Cette philosophie transforma la mentalité ouvrière : les travailleurs ne se voyaient plus comme de simples exécutants, mais comme copropriétaires de la prospérité nationale.

En 1990, Lee Kuan Yew appuya la création de l’Institut d’Études du Travail pour enseigner les relations industrielles, la communication et le leadership.
Les dirigeants syndicaux y apprirent à négocier, à gérer des institutions et à penser stratégiquement.

« Nous avons formé une direction syndicale réaliste, consciente des défis économiques et déterminée à y faire face avec pragmatisme. »

Les syndicats devinrent alors une véritable école de gouvernance.
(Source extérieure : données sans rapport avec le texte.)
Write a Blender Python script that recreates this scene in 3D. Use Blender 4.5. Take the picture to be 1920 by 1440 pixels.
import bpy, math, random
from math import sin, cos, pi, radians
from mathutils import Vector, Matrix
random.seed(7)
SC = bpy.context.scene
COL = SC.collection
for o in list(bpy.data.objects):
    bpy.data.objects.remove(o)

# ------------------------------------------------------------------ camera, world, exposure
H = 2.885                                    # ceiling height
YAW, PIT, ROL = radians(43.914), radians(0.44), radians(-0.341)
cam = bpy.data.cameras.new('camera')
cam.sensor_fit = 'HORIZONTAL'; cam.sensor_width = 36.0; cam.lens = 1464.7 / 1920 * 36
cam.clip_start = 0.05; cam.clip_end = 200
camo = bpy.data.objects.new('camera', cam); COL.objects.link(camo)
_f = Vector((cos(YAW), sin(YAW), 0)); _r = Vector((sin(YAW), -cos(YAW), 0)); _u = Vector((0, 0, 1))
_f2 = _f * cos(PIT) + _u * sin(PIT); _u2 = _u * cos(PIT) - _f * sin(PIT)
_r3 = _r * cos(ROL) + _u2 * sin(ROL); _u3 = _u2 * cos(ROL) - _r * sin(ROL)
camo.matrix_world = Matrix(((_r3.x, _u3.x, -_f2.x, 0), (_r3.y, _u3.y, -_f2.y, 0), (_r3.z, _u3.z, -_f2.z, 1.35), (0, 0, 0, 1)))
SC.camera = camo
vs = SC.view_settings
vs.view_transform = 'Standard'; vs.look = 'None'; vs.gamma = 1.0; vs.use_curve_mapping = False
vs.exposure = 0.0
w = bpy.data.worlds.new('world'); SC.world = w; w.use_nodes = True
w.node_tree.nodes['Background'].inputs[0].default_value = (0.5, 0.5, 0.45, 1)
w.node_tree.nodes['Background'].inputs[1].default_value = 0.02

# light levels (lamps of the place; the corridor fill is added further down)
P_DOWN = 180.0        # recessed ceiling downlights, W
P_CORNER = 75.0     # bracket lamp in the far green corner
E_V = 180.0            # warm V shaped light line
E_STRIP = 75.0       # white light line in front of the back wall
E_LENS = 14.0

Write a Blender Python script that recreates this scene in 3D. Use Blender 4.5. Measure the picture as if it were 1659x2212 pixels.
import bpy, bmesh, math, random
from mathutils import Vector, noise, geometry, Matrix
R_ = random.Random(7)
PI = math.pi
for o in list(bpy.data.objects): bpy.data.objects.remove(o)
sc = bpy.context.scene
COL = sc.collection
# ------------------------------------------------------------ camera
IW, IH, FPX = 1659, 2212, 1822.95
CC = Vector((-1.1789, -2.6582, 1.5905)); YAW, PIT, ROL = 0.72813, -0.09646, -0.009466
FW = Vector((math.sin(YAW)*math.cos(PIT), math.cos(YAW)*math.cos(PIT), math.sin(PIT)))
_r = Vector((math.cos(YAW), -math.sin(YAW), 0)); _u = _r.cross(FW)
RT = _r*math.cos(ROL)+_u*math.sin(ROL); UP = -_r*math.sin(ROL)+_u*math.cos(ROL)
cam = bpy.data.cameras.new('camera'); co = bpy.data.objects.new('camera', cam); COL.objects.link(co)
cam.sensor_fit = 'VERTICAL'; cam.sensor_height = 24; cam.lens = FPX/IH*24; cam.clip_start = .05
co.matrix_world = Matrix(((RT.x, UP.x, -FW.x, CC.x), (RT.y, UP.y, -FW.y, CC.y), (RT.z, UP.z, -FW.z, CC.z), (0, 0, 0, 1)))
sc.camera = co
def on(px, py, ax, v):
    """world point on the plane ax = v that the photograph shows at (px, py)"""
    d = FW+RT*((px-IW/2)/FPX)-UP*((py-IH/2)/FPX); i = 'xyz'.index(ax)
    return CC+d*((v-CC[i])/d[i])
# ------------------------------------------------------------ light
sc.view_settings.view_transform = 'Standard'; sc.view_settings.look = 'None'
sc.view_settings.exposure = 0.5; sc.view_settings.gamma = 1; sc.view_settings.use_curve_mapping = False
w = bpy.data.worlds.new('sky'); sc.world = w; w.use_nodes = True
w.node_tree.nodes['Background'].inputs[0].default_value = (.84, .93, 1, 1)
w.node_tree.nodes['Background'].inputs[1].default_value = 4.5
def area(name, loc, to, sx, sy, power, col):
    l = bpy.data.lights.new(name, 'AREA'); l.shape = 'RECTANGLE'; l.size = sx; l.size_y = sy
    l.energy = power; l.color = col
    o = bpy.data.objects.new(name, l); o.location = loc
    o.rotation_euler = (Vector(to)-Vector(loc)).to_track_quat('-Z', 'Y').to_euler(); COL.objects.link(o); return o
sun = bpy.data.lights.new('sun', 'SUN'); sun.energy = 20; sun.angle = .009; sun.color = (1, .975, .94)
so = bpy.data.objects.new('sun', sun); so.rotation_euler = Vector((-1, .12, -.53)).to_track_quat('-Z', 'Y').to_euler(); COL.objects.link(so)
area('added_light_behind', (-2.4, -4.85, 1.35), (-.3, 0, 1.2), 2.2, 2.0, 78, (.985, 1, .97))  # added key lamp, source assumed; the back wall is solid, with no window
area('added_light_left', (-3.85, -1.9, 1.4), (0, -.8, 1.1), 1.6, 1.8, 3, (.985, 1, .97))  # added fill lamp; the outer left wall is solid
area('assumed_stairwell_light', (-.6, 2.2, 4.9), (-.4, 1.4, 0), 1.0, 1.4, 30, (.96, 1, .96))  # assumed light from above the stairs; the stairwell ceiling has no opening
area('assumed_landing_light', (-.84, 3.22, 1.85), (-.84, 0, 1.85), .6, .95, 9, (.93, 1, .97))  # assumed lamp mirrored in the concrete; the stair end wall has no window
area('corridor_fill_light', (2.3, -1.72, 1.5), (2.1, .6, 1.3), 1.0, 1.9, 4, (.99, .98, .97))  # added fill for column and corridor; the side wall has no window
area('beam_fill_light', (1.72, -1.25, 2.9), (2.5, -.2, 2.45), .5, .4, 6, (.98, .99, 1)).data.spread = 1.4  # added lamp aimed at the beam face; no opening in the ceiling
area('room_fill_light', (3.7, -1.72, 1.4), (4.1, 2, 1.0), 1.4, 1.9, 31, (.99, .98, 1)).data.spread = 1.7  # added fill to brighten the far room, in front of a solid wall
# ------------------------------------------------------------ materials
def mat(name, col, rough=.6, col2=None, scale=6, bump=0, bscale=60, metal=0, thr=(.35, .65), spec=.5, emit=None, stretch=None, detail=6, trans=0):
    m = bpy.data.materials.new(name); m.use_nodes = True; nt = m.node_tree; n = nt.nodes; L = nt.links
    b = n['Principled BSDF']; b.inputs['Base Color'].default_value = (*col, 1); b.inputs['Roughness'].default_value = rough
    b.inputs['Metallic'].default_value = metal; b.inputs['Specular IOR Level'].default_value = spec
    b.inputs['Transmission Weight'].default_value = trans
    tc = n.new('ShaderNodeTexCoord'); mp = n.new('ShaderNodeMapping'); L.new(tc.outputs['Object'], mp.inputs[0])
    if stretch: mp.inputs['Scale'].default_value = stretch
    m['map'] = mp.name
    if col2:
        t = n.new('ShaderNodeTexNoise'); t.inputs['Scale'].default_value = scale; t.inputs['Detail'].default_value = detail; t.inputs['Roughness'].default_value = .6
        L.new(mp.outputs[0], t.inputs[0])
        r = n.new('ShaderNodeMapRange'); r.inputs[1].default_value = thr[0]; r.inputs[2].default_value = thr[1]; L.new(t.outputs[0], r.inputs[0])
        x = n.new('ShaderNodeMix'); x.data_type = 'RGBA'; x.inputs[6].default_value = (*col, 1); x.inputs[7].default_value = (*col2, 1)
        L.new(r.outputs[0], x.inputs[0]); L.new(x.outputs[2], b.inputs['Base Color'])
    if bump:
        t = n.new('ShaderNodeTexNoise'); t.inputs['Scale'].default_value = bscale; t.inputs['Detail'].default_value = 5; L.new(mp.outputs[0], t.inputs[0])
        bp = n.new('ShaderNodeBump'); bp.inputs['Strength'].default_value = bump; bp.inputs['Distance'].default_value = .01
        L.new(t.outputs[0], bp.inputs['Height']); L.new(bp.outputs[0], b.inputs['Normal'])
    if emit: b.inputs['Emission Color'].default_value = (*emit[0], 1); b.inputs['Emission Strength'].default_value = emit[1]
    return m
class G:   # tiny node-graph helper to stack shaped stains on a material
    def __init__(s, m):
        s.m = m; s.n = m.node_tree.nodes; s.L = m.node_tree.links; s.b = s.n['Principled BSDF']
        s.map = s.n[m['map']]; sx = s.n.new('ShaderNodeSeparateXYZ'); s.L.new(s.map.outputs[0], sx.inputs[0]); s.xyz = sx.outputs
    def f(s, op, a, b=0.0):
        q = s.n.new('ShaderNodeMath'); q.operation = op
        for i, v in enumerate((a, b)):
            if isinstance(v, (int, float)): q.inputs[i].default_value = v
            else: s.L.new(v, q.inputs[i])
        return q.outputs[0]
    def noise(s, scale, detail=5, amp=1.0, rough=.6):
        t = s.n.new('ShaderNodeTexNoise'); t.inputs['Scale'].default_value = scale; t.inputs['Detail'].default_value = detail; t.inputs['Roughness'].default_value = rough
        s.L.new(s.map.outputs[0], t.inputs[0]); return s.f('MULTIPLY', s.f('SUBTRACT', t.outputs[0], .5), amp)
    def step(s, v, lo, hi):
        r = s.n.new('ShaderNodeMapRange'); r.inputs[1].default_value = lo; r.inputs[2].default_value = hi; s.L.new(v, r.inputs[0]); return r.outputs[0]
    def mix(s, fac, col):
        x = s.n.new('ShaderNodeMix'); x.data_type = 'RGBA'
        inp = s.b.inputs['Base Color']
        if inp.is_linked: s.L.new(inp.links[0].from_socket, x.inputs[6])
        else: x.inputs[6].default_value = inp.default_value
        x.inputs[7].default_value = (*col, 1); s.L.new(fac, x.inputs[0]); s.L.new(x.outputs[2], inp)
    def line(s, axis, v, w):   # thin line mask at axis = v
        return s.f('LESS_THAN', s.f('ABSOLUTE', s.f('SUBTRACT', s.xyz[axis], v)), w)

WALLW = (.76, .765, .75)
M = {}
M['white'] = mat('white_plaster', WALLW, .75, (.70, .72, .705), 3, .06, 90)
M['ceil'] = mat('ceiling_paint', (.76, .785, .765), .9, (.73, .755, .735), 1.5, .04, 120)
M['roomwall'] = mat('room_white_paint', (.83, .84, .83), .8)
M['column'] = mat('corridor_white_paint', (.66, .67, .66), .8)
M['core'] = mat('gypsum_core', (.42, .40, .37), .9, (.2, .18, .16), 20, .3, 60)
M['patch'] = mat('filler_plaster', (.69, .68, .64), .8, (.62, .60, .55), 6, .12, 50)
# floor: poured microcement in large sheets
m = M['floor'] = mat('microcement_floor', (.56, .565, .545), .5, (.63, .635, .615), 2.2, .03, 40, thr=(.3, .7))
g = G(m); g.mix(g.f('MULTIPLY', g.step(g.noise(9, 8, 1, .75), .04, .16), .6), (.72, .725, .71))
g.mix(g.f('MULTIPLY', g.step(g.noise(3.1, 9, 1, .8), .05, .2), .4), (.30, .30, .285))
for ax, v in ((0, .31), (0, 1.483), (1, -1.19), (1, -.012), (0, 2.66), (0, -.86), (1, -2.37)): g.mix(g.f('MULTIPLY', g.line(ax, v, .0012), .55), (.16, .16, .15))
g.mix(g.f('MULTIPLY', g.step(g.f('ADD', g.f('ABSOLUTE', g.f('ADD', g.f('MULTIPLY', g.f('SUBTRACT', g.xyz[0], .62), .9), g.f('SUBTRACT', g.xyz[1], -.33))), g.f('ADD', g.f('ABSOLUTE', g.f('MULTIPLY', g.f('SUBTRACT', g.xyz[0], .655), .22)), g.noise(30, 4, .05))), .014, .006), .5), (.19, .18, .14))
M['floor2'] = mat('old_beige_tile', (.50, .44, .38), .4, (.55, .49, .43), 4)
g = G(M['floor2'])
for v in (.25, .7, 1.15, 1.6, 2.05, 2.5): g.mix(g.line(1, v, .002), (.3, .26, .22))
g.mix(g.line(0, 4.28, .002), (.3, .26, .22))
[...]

Dans les années 1980, inspiré par le modèle japonais, Lee Kuan Yew lança le Mouvement national de productivité.
Des “Cercles de Qualité” furent créés dans les entreprises : des groupes de travailleurs proposaient eux-mêmes des solutions pour améliorer la qualité, réduire les coûts et éliminer les erreurs.

Les meilleures idées étaient récompensées, les équipes honorées publiquement.
Des experts japonais vinrent former les travailleurs singapouriens.

Mais Lee Kuan Yew resta lucide :

« Les travailleurs japonais sont plus polyvalents, plus disciplinés et moins absents. Nos travailleurs doivent changer leur attitude. »

Il popularisa alors une idée devenue célèbre :

« Il n’y a pas de col bleu ou col blanc à Singapour — seulement des col gris : des hommes et des femmes prêts à tout faire pour que leur pays avance. »

En trente ans, les résultats furent spectaculaires :

  • Le chômage passa de 14 % en 1965 à 1,8 % en 1997.
  • Les salaires réels augmentèrent en moyenne de près de 5 % par an.
  • Le climat social devint un atout économique aux yeux des investisseurs internationaux.

« Ni les lois sévères ni les discours durs n’auraient suffi. Ce qui a convaincu les travailleurs et leurs leaders, c’est notre politique cohérente et nos résultats. »

Les syndicats, autrefois source de blocage, étaient devenus les partenaires du gouvernement dans la création d’emplois et de richesses.